Exercise aim:
Your task is to print all of the material verbatim.

Provided material:
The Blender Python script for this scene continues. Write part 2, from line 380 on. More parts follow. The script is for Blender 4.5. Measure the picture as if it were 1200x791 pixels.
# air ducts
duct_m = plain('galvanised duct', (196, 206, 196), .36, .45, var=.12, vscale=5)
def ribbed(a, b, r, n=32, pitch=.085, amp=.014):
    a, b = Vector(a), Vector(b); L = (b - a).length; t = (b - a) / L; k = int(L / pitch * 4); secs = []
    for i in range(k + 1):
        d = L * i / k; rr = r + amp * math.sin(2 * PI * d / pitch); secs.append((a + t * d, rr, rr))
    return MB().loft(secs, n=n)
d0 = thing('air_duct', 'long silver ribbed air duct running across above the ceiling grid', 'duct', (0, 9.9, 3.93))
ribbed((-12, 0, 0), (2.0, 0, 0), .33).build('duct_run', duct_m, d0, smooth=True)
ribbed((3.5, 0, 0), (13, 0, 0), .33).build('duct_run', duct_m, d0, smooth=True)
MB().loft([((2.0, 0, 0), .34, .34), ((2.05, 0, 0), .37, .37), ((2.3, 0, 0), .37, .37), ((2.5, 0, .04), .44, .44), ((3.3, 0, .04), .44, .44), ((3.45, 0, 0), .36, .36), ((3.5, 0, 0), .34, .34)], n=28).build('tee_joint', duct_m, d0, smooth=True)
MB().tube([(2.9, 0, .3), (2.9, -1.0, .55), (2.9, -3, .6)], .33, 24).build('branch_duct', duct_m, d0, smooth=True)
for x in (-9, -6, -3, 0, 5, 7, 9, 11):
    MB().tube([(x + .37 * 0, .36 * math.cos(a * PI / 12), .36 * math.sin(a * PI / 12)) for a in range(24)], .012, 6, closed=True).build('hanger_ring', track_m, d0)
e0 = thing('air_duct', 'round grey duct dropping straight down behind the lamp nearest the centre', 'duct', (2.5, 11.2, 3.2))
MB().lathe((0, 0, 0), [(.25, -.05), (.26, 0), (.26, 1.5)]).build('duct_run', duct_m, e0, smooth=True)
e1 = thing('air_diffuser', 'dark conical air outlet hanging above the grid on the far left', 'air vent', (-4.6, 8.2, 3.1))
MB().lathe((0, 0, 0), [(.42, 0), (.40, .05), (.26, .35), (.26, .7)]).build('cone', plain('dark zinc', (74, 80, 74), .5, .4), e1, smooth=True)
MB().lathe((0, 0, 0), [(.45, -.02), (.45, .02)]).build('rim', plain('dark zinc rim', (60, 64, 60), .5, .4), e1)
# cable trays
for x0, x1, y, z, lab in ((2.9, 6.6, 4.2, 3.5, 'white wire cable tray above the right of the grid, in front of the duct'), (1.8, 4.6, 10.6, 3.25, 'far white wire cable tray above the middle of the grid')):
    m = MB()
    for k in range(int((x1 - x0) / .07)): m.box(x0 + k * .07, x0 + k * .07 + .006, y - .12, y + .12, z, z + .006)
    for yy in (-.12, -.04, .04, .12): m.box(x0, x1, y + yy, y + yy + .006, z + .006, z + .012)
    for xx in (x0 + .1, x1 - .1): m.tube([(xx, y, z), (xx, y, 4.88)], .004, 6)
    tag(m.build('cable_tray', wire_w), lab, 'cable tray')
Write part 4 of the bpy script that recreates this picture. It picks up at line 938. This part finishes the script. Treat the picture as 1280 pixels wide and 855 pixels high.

The answer:
The Blender Python script for this scene continues. Write part 2, from line 380 on. More parts follow. The script is for Blender 4.5. Measure the picture as if it were 1200x791 pixels.
# air ducts
duct_m = plain('galvanised duct', (196, 206, 196), .36, .45, var=.12, vscale=5)
def ribbed(a, b, r, n=32, pitch=.085, amp=.014):
    a, b = Vector(a), Vector(b); L = (b - a).length; t = (b - a) / L; k = int(L / pitch * 4); secs = []
    for i in range(k + 1):
        d = L * i / k; rr = r + amp * math.sin(2 * PI * d / pitch); secs.append((a + t * d, rr, rr))
    return MB().loft(secs, n=n)
d0 = thing('air_duct', 'long silver ribbed air duct running across above the ceiling grid', 'duct', (0, 9.9, 3.93))
ribbed((-12, 0, 0), (2.0, 0, 0), .33).build('duct_run', duct_m, d0, smooth=True)
ribbed((3.5, 0, 0), (13, 0, 0), .33).build('duct_run', duct_m, d0, smooth=True)
MB().loft([((2.0, 0, 0), .34, .34), ((2.05, 0, 0), .37, .37), ((2.3, 0, 0), .37, .37), ((2.5, 0, .04), .44, .44), ((3.3, 0, .04), .44, .44), ((3.45, 0, 0), .36, .36), ((3.5, 0, 0), .34, .34)], n=28).build('tee_joint', duct_m, d0, smooth=True)
MB().tube([(2.9, 0, .3), (2.9, -1.0, .55), (2.9, -3, .6)], .33, 24).build('branch_duct', duct_m, d0, smooth=True)
for x in (-9, -6, -3, 0, 5, 7, 9, 11):
    MB().tube([(x + .37 * 0, .36 * math.cos(a * PI / 12), .36 * math.sin(a * PI / 12)) for a in range(24)], .012, 6, closed=True).build('hanger_ring', track_m, d0)
e0 = thing('air_duct', 'round grey duct dropping straight down behind the lamp nearest the centre', 'duct', (2.5, 11.2, 3.2))
MB().lathe((0, 0, 0), [(.25, -.05), (.26, 0), (.26, 1.5)]).build('duct_run', duct_m, e0, smooth=True)
e1 = thing('air_diffuser', 'dark conical air outlet hanging above the grid on the far left', 'air vent', (-4.6, 8.2, 3.1))
MB().lathe((0, 0, 0), [(.42, 0), (.40, .05), (.26, .35), (.26, .7)]).build('cone', plain('dark zinc', (74, 80, 74), .5, .4), e1, smooth=True)
MB().lathe((0, 0, 0), [(.45, -.02), (.45, .02)]).build('rim', plain('dark zinc rim', (60, 64, 60), .5, .4), e1)
# cable trays
for x0, x1, y, z, lab in ((2.9, 6.6, 4.2, 3.5, 'white wire cable tray above the right of the grid, in front of the duct'), (1.8, 4.6, 10.6, 3.25, 'far white wire cable tray above the middle of the grid')):
    m = MB()
    for k in range(int((x1 - x0) / .07)): m.box(x0 + k * .07, x0 + k * .07 + .006, y - .12, y + .12, z, z + .006)
    for yy in (-.12, -.04, .04, .12): m.box(x0, x1, y + yy, y + yy + .006, z + .006, z + .012)
    for xx in (x0 + .1, x1 - .1): m.tube([(xx, y, z), (xx, y, 4.88)], .004, 6)
    tag(m.build('cable_tray', wire_w), lab, 'cable tray')
Write part 4 of the bpy script that recreates this picture. It picks up at line 938. This part finishes the script. Treat the picture as 1280 pixels wide and 855 pixels high.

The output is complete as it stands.